The state of Kentucky has seemingly turned into a battleground in the fight regarding for-profit colleges. The state’s attorney general, Jack Conway, is currently investigating seven for-profit colleges from his office in Frankfort. He tried to join a whistleblower lawsuit against Educational Management Corporation, and is also leading a group of attorneys general from 22 states in a combined effort to investigate potential abuses in the industry.

The Kentucky attorney general said that his goal is consumer protection, which is a suitable focus for the top law enforcement of the state. But the attorney general is also a politician, and Conway, a Democrat who failed in his Senate bid last year, has started make his crackdown on for-profit colleges a campaign issue.

Apparently, the industry is taking Conway seriously and a number of administrators from at least eight for-profit colleges have donated to Conway’s opponent in the election scheduled next week. One group of these administrators allegedly made the donation at the behest of their employer.

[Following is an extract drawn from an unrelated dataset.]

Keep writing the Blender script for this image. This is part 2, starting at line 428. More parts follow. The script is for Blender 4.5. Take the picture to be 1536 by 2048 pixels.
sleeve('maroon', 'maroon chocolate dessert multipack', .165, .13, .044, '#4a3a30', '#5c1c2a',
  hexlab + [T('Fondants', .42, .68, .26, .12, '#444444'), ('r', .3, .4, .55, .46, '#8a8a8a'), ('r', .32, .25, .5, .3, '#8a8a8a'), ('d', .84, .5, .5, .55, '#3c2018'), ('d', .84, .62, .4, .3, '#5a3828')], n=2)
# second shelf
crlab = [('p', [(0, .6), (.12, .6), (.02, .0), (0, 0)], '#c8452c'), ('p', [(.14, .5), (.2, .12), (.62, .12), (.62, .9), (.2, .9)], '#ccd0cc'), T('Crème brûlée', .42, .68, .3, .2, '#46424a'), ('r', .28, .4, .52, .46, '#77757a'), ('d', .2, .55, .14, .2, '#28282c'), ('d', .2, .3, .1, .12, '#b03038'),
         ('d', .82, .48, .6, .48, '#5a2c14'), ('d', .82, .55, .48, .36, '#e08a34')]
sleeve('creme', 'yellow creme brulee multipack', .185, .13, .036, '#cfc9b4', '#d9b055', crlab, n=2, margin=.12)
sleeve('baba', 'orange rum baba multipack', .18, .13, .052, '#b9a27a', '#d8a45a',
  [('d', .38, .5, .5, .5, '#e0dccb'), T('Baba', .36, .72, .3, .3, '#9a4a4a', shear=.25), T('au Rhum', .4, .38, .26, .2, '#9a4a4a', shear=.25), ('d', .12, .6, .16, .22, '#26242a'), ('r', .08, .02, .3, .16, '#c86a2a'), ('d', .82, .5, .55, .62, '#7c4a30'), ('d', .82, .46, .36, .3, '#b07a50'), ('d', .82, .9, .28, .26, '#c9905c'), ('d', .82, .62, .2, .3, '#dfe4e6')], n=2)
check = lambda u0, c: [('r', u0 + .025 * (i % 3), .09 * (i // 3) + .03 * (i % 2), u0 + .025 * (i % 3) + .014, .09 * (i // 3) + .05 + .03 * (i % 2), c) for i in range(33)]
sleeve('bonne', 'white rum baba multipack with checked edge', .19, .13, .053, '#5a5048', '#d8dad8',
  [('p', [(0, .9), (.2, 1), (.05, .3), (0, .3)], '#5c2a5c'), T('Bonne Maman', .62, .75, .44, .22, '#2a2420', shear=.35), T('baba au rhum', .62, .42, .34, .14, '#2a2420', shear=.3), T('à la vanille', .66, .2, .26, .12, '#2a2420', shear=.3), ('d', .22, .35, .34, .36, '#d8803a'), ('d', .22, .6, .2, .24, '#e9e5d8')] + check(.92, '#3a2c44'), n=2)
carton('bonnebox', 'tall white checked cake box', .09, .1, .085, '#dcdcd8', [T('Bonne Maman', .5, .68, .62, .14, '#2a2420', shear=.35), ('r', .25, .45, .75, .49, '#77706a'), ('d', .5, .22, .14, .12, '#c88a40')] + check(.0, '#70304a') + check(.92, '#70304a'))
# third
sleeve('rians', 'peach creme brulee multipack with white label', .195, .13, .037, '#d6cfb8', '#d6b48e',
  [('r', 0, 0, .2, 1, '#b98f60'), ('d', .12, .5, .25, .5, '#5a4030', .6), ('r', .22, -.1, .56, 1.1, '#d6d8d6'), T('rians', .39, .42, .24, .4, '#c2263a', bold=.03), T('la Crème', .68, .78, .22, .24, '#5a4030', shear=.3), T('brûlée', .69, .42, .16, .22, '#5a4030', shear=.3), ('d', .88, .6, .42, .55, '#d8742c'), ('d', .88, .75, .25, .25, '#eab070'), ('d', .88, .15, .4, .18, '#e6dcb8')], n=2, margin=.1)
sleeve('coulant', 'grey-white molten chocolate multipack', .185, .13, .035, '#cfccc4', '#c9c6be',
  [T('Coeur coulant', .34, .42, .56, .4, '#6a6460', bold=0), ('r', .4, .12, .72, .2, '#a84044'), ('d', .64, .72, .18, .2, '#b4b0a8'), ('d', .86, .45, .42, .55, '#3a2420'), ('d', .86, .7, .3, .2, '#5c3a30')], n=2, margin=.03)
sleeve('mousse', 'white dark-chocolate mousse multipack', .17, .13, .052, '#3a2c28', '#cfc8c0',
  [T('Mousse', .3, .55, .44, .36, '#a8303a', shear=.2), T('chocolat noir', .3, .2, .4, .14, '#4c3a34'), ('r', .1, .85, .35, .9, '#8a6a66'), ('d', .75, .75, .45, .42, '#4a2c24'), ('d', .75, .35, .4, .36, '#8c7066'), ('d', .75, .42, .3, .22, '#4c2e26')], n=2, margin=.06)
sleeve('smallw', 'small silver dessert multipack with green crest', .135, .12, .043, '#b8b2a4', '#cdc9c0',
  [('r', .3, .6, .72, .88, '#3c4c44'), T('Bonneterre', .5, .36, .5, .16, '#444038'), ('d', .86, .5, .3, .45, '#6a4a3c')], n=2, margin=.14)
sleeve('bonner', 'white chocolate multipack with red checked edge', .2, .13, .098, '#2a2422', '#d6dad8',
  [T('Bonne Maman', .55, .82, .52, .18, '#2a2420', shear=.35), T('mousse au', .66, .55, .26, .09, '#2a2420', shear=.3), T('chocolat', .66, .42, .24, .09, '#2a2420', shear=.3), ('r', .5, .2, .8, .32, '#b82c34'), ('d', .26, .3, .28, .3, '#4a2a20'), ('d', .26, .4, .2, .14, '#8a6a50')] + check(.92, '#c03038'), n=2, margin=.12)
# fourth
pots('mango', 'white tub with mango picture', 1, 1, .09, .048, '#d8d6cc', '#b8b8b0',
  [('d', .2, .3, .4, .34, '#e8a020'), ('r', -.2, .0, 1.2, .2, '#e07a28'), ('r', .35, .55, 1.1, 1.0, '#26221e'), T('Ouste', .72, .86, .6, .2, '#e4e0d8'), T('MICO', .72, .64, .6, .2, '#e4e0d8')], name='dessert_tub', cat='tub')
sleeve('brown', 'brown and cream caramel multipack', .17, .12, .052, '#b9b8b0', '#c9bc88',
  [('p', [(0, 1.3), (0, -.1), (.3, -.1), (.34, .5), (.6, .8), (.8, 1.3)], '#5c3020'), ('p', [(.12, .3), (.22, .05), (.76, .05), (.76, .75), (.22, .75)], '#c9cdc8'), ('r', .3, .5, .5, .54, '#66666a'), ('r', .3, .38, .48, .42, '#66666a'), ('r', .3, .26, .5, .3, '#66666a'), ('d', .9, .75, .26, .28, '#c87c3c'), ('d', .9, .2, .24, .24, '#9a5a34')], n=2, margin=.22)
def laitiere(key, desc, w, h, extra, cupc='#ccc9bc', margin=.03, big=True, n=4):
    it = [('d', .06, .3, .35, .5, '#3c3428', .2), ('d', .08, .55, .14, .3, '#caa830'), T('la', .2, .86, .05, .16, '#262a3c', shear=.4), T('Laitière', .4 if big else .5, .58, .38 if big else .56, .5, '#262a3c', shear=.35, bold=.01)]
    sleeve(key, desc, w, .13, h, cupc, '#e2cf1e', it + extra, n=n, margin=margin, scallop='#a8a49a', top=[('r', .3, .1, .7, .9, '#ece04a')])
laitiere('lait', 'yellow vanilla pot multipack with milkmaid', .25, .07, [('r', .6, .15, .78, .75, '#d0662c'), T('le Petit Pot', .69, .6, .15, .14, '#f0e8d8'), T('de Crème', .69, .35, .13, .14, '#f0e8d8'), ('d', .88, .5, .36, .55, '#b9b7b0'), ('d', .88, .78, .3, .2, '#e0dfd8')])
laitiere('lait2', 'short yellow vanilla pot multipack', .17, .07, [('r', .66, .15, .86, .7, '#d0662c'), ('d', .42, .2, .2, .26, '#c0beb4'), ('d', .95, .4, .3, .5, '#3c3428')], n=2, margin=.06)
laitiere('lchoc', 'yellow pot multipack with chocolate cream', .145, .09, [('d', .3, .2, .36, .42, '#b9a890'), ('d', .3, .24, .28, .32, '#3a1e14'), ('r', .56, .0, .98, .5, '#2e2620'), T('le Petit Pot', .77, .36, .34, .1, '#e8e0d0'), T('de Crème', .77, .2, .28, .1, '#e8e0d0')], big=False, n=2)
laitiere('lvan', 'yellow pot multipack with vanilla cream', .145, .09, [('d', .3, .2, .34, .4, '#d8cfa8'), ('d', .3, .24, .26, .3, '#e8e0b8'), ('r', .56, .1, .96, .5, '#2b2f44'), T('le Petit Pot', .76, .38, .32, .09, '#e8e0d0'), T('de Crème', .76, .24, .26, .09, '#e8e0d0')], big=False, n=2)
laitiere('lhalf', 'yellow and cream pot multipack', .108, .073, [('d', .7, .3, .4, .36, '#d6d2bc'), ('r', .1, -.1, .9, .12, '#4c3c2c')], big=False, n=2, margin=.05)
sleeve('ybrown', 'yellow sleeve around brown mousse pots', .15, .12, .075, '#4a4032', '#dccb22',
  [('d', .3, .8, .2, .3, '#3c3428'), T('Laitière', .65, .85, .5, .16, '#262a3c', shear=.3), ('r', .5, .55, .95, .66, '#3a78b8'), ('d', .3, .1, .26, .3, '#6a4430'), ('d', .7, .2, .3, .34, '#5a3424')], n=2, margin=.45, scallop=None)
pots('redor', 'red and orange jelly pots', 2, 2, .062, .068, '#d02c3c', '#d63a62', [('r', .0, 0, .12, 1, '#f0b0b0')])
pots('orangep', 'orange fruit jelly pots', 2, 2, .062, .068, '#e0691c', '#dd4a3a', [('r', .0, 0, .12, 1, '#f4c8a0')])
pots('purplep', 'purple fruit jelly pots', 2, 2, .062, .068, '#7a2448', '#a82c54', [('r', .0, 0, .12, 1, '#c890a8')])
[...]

Among the donors is Frank Longaker, the president of the National College of Kentucky, Inc., which was sued by the office of Conway for allegedly misrepresenting job placement numbers. Longaker has stated that Conway is waging an “assault on for-profit education,” and paid for an advertisement Wednesday in the Lexington Herald-Leader that was intensely critical of Conway.

However, high-profile investigations by attorneys general sometimes fizzle, usually after an election. For instance, many in higher education say that the general inquiry of student lenders, which was led by the former attorney general of New York and now the governor of the state, Andrew Cuomo, earned more publicity than results.